* _PROVIDED DATA_:

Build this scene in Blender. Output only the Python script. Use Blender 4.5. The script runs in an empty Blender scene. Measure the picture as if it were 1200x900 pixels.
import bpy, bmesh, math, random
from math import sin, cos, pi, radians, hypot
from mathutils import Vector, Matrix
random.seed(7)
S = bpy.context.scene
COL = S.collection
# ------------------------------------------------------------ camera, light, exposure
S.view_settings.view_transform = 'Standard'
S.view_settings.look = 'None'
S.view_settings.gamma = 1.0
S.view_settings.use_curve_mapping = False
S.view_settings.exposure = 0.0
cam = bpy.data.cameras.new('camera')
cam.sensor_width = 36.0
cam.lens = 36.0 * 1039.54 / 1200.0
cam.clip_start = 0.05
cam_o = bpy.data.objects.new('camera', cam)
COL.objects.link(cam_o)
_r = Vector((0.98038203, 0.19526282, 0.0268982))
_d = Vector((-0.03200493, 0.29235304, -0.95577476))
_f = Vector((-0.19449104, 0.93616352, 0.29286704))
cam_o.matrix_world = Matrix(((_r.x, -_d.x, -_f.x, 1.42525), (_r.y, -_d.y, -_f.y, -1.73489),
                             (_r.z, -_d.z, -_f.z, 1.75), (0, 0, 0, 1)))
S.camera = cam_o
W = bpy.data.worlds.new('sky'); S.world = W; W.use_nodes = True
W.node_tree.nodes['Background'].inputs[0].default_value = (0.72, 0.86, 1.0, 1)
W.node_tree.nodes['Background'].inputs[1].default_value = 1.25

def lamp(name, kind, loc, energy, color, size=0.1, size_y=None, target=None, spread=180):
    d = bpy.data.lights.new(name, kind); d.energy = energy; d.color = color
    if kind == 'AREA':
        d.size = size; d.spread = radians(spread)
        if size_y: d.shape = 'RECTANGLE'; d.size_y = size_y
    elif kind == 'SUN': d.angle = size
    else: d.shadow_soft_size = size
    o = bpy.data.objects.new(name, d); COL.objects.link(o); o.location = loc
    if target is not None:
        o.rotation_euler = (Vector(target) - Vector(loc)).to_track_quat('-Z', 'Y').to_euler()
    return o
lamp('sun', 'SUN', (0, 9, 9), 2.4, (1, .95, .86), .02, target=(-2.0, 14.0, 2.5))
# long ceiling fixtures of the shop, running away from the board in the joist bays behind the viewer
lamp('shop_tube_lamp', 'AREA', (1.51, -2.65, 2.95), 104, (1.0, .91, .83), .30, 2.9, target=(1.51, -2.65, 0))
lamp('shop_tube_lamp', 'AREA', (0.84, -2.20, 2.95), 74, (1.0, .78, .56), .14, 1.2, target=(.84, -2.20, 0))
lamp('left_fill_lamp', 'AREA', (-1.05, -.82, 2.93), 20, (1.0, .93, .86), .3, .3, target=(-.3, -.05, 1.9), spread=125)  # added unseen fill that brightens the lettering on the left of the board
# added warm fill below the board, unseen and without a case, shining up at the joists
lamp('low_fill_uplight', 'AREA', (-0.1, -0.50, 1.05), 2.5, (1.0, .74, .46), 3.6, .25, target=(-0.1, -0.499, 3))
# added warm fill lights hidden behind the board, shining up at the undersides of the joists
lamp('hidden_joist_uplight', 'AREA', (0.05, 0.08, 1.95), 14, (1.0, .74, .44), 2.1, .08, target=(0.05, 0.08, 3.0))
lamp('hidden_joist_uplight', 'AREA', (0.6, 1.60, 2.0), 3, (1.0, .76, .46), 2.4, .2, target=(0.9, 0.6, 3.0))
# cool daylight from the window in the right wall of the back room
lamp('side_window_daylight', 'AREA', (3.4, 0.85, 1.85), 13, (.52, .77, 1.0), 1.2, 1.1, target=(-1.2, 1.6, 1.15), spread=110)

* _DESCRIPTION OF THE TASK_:
Take the listing above and set it down exactly.

* _EXERCISE ANSWER_:
Build this scene in Blender. Output only the Python script. Use Blender 4.5. The script runs in an empty Blender scene. Measure the picture as if it were 1200x900 pixels.
import bpy, bmesh, math, random
from math import sin, cos, pi, radians, hypot
from mathutils import Vector, Matrix
random.seed(7)
S = bpy.context.scene
COL = S.collection
# ------------------------------------------------------------ camera, light, exposure
S.view_settings.view_transform = 'Standard'
S.view_settings.look = 'None'
S.view_settings.gamma = 1.0
S.view_settings.use_curve_mapping = False
S.view_settings.exposure = 0.0
cam = bpy.data.cameras.new('camera')
cam.sensor_width = 36.0
cam.lens = 36.0 * 1039.54 / 1200.0
cam.clip_start = 0.05
cam_o = bpy.data.objects.new('camera', cam)
COL.objects.link(cam_o)
_r = Vector((0.98038203, 0.19526282, 0.0268982))
_d = Vector((-0.03200493, 0.29235304, -0.95577476))
_f = Vector((-0.19449104, 0.93616352, 0.29286704))
cam_o.matrix_world = Matrix(((_r.x, -_d.x, -_f.x, 1.42525), (_r.y, -_d.y, -_f.y, -1.73489),
                             (_r.z, -_d.z, -_f.z, 1.75), (0, 0, 0, 1)))
S.camera = cam_o
W = bpy.data.worlds.new('sky'); S.world = W; W.use_nodes = True
W.node_tree.nodes['Background'].inputs[0].default_value = (0.72, 0.86, 1.0, 1)
W.node_tree.nodes['Background'].inputs[1].default_value = 1.25

def lamp(name, kind, loc, energy, color, size=0.1, size_y=None, target=None, spread=180):
    d = bpy.data.lights.new(name, kind); d.energy = energy; d.color = color
    if kind == 'AREA':
        d.size = size; d.spread = radians(spread)
        if size_y: d.shape = 'RECTANGLE'; d.size_y = size_y
    elif kind == 'SUN': d.angle = size
    else: d.shadow_soft_size = size
    o = bpy.data.objects.new(name, d); COL.objects.link(o); o.location = loc
    if target is not None:
        o.rotation_euler = (Vector(target) - Vector(loc)).to_track_quat('-Z', 'Y').to_euler()
    return o
lamp('sun', 'SUN', (0, 9, 9), 2.4, (1, .95, .86), .02, target=(-2.0, 14.0, 2.5))
# long ceiling fixtures of the shop, running away from the board in the joist bays behind the viewer
lamp('shop_tube_lamp', 'AREA', (1.51, -2.65, 2.95), 104, (1.0, .91, .83), .30, 2.9, target=(1.51, -2.65, 0))
lamp('shop_tube_lamp', 'AREA', (0.84, -2.20, 2.95), 74, (1.0, .78, .56), .14, 1.2, target=(.84, -2.20, 0))
lamp('left_fill_lamp', 'AREA', (-1.05, -.82, 2.93), 20, (1.0, .93, .86), .3, .3, target=(-.3, -.05, 1.9), spread=125)  # added unseen fill that brightens the lettering on the left of the board
# added warm fill below the board, unseen and without a case, shining up at the joists
lamp('low_fill_uplight', 'AREA', (-0.1, -0.50, 1.05), 2.5, (1.0, .74, .46), 3.6, .25, target=(-0.1, -0.499, 3))
# added warm fill lights hidden behind the board, shining up at the undersides of the joists
lamp('hidden_joist_uplight', 'AREA', (0.05, 0.08, 1.95), 14, (1.0, .74, .44), 2.1, .08, target=(0.05, 0.08, 3.0))
lamp('hidden_joist_uplight', 'AREA', (0.6, 1.60, 2.0), 3, (1.0, .76, .46), 2.4, .2, target=(0.9, 0.6, 3.0))
# cool daylight from the window in the right wall of the back room
lamp('side_window_daylight', 'AREA', (3.4, 0.85, 1.85), 13, (.52, .77, 1.0), 1.2, 1.1, target=(-1.2, 1.6, 1.15), spread=110)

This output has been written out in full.